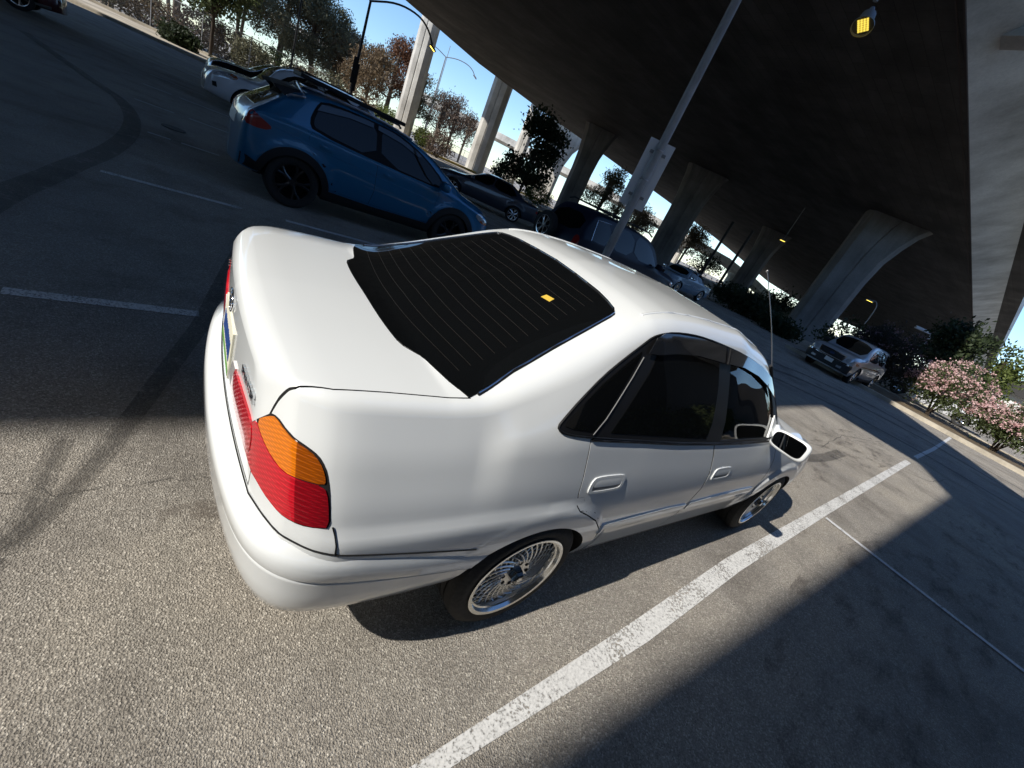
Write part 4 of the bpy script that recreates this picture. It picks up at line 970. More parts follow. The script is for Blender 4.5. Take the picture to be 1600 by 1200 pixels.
def stain(name,pts,m):
    o=mesh(name,[(x,y,.003) for x,y in pts],[tuple(range(len(pts)))],m); return tag(o,kind='structure')
def blotch_mat(name,col,amax):
    m=mat(name,col,.8); N,L,B=nodes(m); oc=objcoord(m); mp=nnew(m,'ShaderNodeMapping'); mp.inputs['Scale'].default_value=(1,2.6,1); L.new(oc,mp.inputs[0])
    n=noise(m,2.2,6,.72,mp.outputs[0]); r=ramp(m,n.outputs[0],[(.50,(0,0,0)),(.66,(amax,amax,amax))]); L.new(r.outputs[0],B.inputs['Alpha']); return m
M_BLOT=blotch_mat('oil_stain_film',(.13,.105,.085),.45)
stain('oil_stain',ellipse(10,-.2,2.2,.55,40),M_BLOT); stain('oil_stain',ellipse(6.1,-.35,1.3,.38,40),M_BLOT); stain('oil_stain',ellipse(-.02,-.06,.10,.14,30),M_BLOT)
stain('oil_stain',ellipse(4.2,-1.9,2.2,.6,40),M_BLOT); stain('oil_stain',ellipse(8.5,-2.3,2.6,.5,40),M_BLOT)

def crack(L,w=.007):
    rng=random.Random(len(L)*7+3); P=[]
    for a,b in zip(L[:-1],L[1:]):
        for k in range(8): t=k/8; P.append((a[0]+(b[0]-a[0])*t+rng.uniform(-.02,.02),a[1]+(b[1]-a[1])*t+rng.uniform(-.02,.02)))
    P.append(L[-1]); strip('pavement_crack',P,[w*rng.uniform(.4,1.2) for _ in P],.0045,M_CRACK)
M_CRACK=mat('crack_line',(.10,.092,.082),.95)  # thin dark strips drawn as cracks
crack([(-.75,.16),(-.4,.10),(.0,.13),(.3,.05)],.0028)
crack([(6.3,.35),(8.2,-.1),(10.2,.1),(12.5,-.2)],.012); crack([(9.4,-.2),(11.2,-1.3),(12.6,-1.4)],.012)
def bit_strip(L,w): strip('tyre_mark',smooth_poly(L,2,False),w,.0165,M_SKID)
bit_strip([(5.9,-.15),(7.2,-.35),(8.6,-.3)],.16)
# ================================================================ the other vehicles
def rows_gen(L,W,prof,belt,clear,cab,H):
    """prof: (x, z) roof line from tail to nose; belt: (x, z); cab=(x0,x1) range of the glasshouse"""
    w=W/2; out=[]
    for x,z in prof:
        b=float(np.interp(x,[p[0] for p in belt],[p[1] for p in belt])); zb=min(b,z-.05)
        t=max(0,min(1,(z-b)/max(.1,H-b)))
        ya=w*(.84-.17*t); za=z-.022-.028*t
        zC=min(.62*b+.02,zb-.08); zd=min(.40*b+.04,zC-.08)
        ze=float(np.interp(x,[p[0] for p in clear],[p[1] for p in clear]))
        out.append((x,z,ya,za,w*.95,zb,w*.995,zC,w*.985,zd,w*.92,ze,.06,.05))
    return out
def end_scale(L,r0=1.0,r1=1.0): return [(0,1-.27*r0),(.03,1-.17*r0),(.09,1-.09*r0),(.2,1-.04*r0),(.42,1-.012*r0),(.85,1),(L-.85,1),(L-.42,1-.015*r1),(L-.18,1-.06*r1),(L-.06,1-.13*r1),(L,1-.24*r1)]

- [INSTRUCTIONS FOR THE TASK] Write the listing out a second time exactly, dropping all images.

- [FINISHED TASK]
Write part 4 of the bpy script that recreates this picture. It picks up at line 970. More parts follow. The script is for Blender 4.5. Take the picture to be 1600 by 1200 pixels.
def stain(name,pts,m):
    o=mesh(name,[(x,y,.003) for x,y in pts],[tuple(range(len(pts)))],m); return tag(o,kind='structure')
def blotch_mat(name,col,amax):
    m=mat(name,col,.8); N,L,B=nodes(m); oc=objcoord(m); mp=nnew(m,'ShaderNodeMapping'); mp.inputs['Scale'].default_value=(1,2.6,1); L.new(oc,mp.inputs[0])
    n=noise(m,2.2,6,.72,mp.outputs[0]); r=ramp(m,n.outputs[0],[(.50,(0,0,0)),(.66,(amax,amax,amax))]); L.new(r.outputs[0],B.inputs['Alpha']); return m
M_BLOT=blotch_mat('oil_stain_film',(.13,.105,.085),.45)
stain('oil_stain',ellipse(10,-.2,2.2,.55,40),M_BLOT); stain('oil_stain',ellipse(6.1,-.35,1.3,.38,40),M_BLOT); stain('oil_stain',ellipse(-.02,-.06,.10,.14,30),M_BLOT)
stain('oil_stain',ellipse(4.2,-1.9,2.2,.6,40),M_BLOT); stain('oil_stain',ellipse(8.5,-2.3,2.6,.5,40),M_BLOT)

def crack(L,w=.007):
    rng=random.Random(len(L)*7+3); P=[]
    for a,b in zip(L[:-1],L[1:]):
        for k in range(8): t=k/8; P.append((a[0]+(b[0]-a[0])*t+rng.uniform(-.02,.02),a[1]+(b[1]-a[1])*t+rng.uniform(-.02,.02)))
    P.append(L[-1]); strip('pavement_crack',P,[w*rng.uniform(.4,1.2) for _ in P],.0045,M_CRACK)
M_CRACK=mat('crack_line',(.10,.092,.082),.95)  # thin dark strips drawn as cracks
crack([(-.75,.16),(-.4,.10),(.0,.13),(.3,.05)],.0028)
crack([(6.3,.35),(8.2,-.1),(10.2,.1),(12.5,-.2)],.012); crack([(9.4,-.2),(11.2,-1.3),(12.6,-1.4)],.012)
def bit_strip(L,w): strip('tyre_mark',smooth_poly(L,2,False),w,.0165,M_SKID)
bit_strip([(5.9,-.15),(7.2,-.35),(8.6,-.3)],.16)
# ================================================================ the other vehicles
def rows_gen(L,W,prof,belt,clear,cab,H):
    """prof: (x, z) roof line from tail to nose; belt: (x, z); cab=(x0,x1) range of the glasshouse"""
    w=W/2; out=[]
    for x,z in prof:
        b=float(np.interp(x,[p[0] for p in belt],[p[1] for p in belt])); zb=min(b,z-.05)
        t=max(0,min(1,(z-b)/max(.1,H-b)))
        ya=w*(.84-.17*t); za=z-.022-.028*t
        zC=min(.62*b+.02,zb-.08); zd=min(.40*b+.04,zC-.08)
        ze=float(np.interp(x,[p[0] for p in clear],[p[1] for p in clear]))
        out.append((x,z,ya,za,w*.95,zb,w*.995,zC,w*.985,zd,w*.92,ze,.06,.05))
    return out
def end_scale(L,r0=1.0,r1=1.0): return [(0,1-.27*r0),(.03,1-.17*r0),(.09,1-.09*r0),(.2,1-.04*r0),(.42,1-.012*r0),(.85,1),(L-.85,1),(L-.42,1-.015*r1),(L-.18,1-.06*r1),(L-.06,1-.13*r1),(L,1-.24*r1)]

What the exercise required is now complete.